WRITTEN PROBLEM: Take every line from the listing below that includes "scene" and copy it.
-- begin --
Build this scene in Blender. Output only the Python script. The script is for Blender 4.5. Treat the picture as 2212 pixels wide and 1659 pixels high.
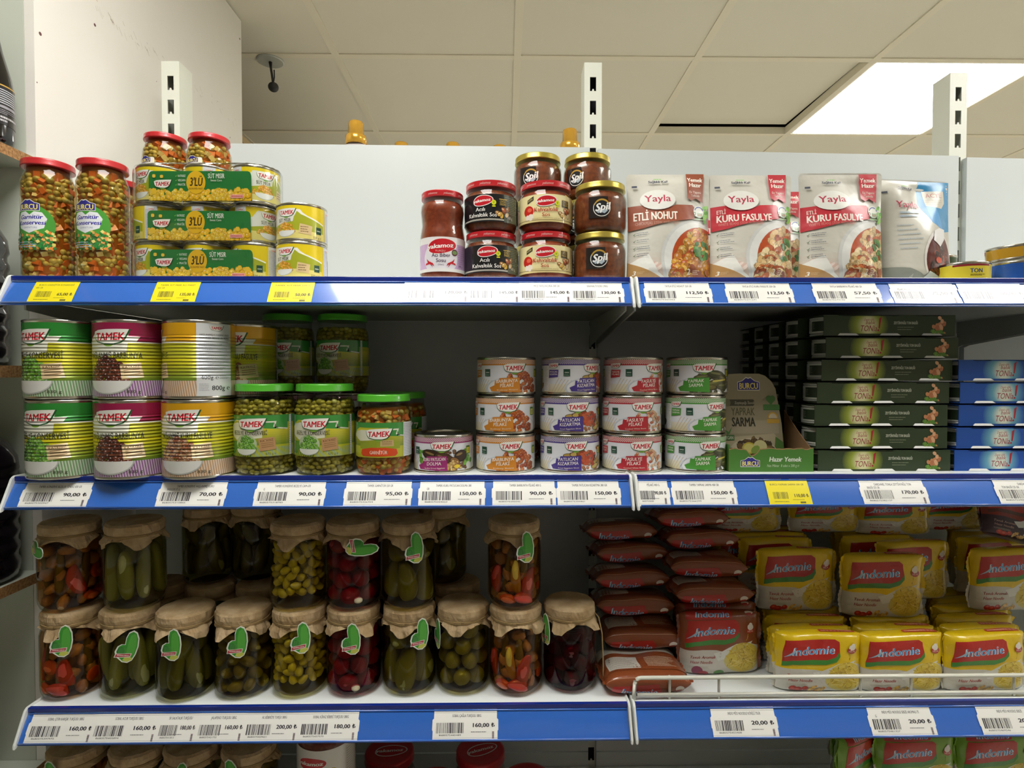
import bpy, bmesh, math, random, bisect
from mathutils import Vector, Matrix
C = bpy.context.scene.collection
sc = bpy.context.scene
PI = math.pi
for o in list(bpy.data.objects): bpy.data.objects.remove(o)

# ------------------------------------------------------------------ camera
F = 1230.0                       # focal length in pixels of the 2212 px wide frame
CAM = Vector((0.0, -1.226, 1.45))
YAW, PITCH = math.radians(0.8), math.radians(1.15)
fw = Vector((math.sin(YAW)*math.cos(PITCH), math.cos(YAW)*math.cos(PITCH), -math.sin(PITCH)))
rt = Vector((math.cos(YAW), -math.sin(YAW), 0))
up = rt.cross(fw)
cam = bpy.data.cameras.new('camera'); co = bpy.data.objects.new('camera', cam); C.objects.link(co)
cam.sensor_fit = 'HORIZONTAL'; cam.sensor_width = 36; cam.lens = 36*F/2212
cam.clip_start = 0.02
co.matrix_world = Matrix(((rt.x, up.x, -fw.x, CAM.x), (rt.y, up.y, -fw.y, CAM.y), (rt.z, up.z, -fw.z, CAM.z), (0, 0, 0, 1)))
sc.camera = co

def at(px, py, Y):
    d = fw + rt*((px-1106)/F) - up*((py-829.5)/F)
    return CAM + d*((Y-CAM.y)/d.y)

# ------------------------------------------------------------------ world, exposure
w = bpy.data.worlds.new('world'); sc.world = w; w.use_nodes = True
w.node_tree.nodes['Background'].inputs[0].default_value = (0.9, 0.95, 1, 1)
w.node_tree.nodes['Background'].inputs[1].default_value = 0.05
sc.view_settings.view_transform = 'Standard'; sc.view_settings.look = 'None'
sc.view_settings.gamma = 1; sc.view_settings.use_curve_mapping = False
sc.view_settings.exposure = 0.0
LAMP = 18.0
LAMPCOL = (1.0, 0.975, 0.93)
sc.cycles.transparent_max_bounces = 24
sc.cycles.max_bounces = 8
sc.cycles.sample_clamp_indirect = 6

# ------------------------------------------------------------------ colour + materials
def lin(c):
    if isinstance(c, str):
        c = c.lstrip('#'); c = [int(c[i:i+2], 16)/255 for i in (0, 2, 4)]
        return tuple((x/12.92 if x <= .04045 else ((x+.055)/1.055)**2.4) for x in c)
    return tuple(c)
MATS = {}
def mat(name, col='#808080', rough=.5, metal=0, coat=0, bump=None, noise=None, spec=.5, emit=0):
    if name in MATS: return MATS[name]
    m = bpy.data.materials.new(name); m.use_nodes = True; MATS[name] = m
    nt = m.node_tree; b = nt.nodes['Principled BSDF']
    c = lin(col)
    b.inputs['Base Color'].default_value = (*c, 1); b.inputs['Roughness'].default_value = rough
    b.inputs['Metallic'].default_value = metal; b.inputs['Coat Weight'].default_value = coat
    b.inputs['Coat Roughness'].default_value = .06
    b.inputs['Specular IOR Level'].default_value = spec
    if emit:
        b.inputs['Emission Color'].default_value = (*c, 1); b.inputs['Emission Strength'].default_value = emit
    if noise or bump:
        tc = nt.nodes.new('ShaderNodeTexCoord')
    if noise:                     # (scale, other colour, lo, hi)
        n = nt.nodes.new('ShaderNodeTexNoise'); n.inputs['Scale'].default_value = noise[0]; n.inputs['Detail'].default_value = 5
        r = nt.nodes.new('ShaderNodeValToRGB'); r.color_ramp.elements[0].position = noise[2]; r.color_ramp.elements[1].position = noise[3]
        r.color_ramp.elements[0].color = (*c, 1); r.color_ramp.elements[1].color = (*lin(noise[1]), 1)
        nt.links.new(tc.outputs['Object'], n.inputs['Vector']); nt.links.new(n.outputs['Fac'], r.inputs[0]); nt.links.new(r.outputs[0], b.inputs['Base Color'])
    if bump:                      # (scale, strength, distance)
        n = nt.nodes.new('ShaderNodeTexNoise'); n.inputs['Scale'].default_value = bump[0]; n.inputs['Detail'].default_value = 4
        bp = nt.nodes.new('ShaderNodeBump'); bp.inputs['Strength'].default_value = bump[1]; bp.inputs['Distance'].default_value = bump[2]
        nt.links.new(tc.outputs['Object'], n.inputs['Vector']); nt.links.new(n.outputs['Fac'], bp.inputs['Height']); nt.links.new(bp.outputs[0], b.inputs['Normal'])
    return m
def print_mat(name, rough=.35, metal=0, coat=0, ribs=None, bump=None, spec=.5):
    """flat print: reads the colour attribute of the artwork mesh"""
    if name in MATS: return MATS[name]
    m = mat(name, '#ffffff', rough, metal, coat, spec=spec)
    nt = m.node_tree; b = nt.nodes['Principled BSDF']
    a = nt.nodes.new('ShaderNodeAttribute'); a.attribute_name = 'Col'
    nt.links.new(a.outputs['Color'], b.inputs['Base Color'])
    if ribs:                      # embossed rings round a can: period, distance, z range
        tc = nt.nodes.new('ShaderNodeTexCoord'); s = nt.nodes.new('ShaderNodeSeparateXYZ')
        mu = nt.nodes.new('ShaderNodeMath'); mu.operation = 'MULTIPLY'; mu.inputs[1].default_value = 2*PI/ribs[0]
        si = nt.nodes.new('ShaderNodeMath'); si.operation = 'SINE'
        bp = nt.nodes.new('ShaderNodeBump'); bp.inputs['Strength'].default_value = 1; bp.inputs['Distance'].default_value = ribs[1]
        mr = nt.nodes.new('ShaderNodeMapRange'); mr.inputs[1].default_value = ribs[3]-.004; mr.inputs[2].default_value = ribs[3]; mr.inputs[3].default_value = 1; mr.inputs[4].default_value = 0
        mr2 = nt.nodes.new('ShaderNodeMapRange'); mr2.inputs[1].default_value = ribs[2]; mr2.inputs[2].default_value = ribs[2]+.004
        m1 = nt.nodes.new('ShaderNodeMath'); m1.operation = 'MULTIPLY'; m2 = nt.nodes.new('ShaderNodeMath'); m2.operation = 'MULTIPLY'
        L = nt.links.new
        L(tc.outputs['Object'], s.inputs[0]); L(s.outputs[2], mu.inputs[0]); L(mu.outputs[0], si.inputs[0])
        L(s.outputs[2], mr.inputs[0]); L(s.outputs[2], mr2.inputs[0]); L(mr.outputs[0], m1.inputs[0]); L(mr2.outputs[0], m1.inputs[1])
        L(m1.outputs[0], m2.inputs[0]); L(si.outputs[0], m2.inputs[1]); L(m2.outputs[0], bp.inputs['Height']); L(bp.outputs[0], b.inputs['Normal'])
    if bump:
        tc = nt.nodes.new('ShaderNodeTexCoord')
        n = nt.nodes.new('ShaderNodeTexNoise'); n.inputs['Scale'].default_value = bump[0]; n.inputs['Detail'].default_value = 2
        bp = nt.nodes.new('ShaderNodeBump'); bp.inputs['Strength'].default_value = bump[1]; bp.inputs['Distance'].default_value = bump[2]
        nt.links.new(tc.outputs['Object'], n.inputs['Vector']); nt.links.new(n.outputs['Fac'], bp.inputs['Height']); nt.links.new(bp.outputs[0], b.inputs['Normal'])
    return m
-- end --
FINISHED TASK:
Build this scene in Blender. Output only the Python script. The script is for Blender 4.5. Treat the picture as 2212 pixels wide and 1659 pixels high.
C = bpy.context.scene.collection
sc = bpy.context.scene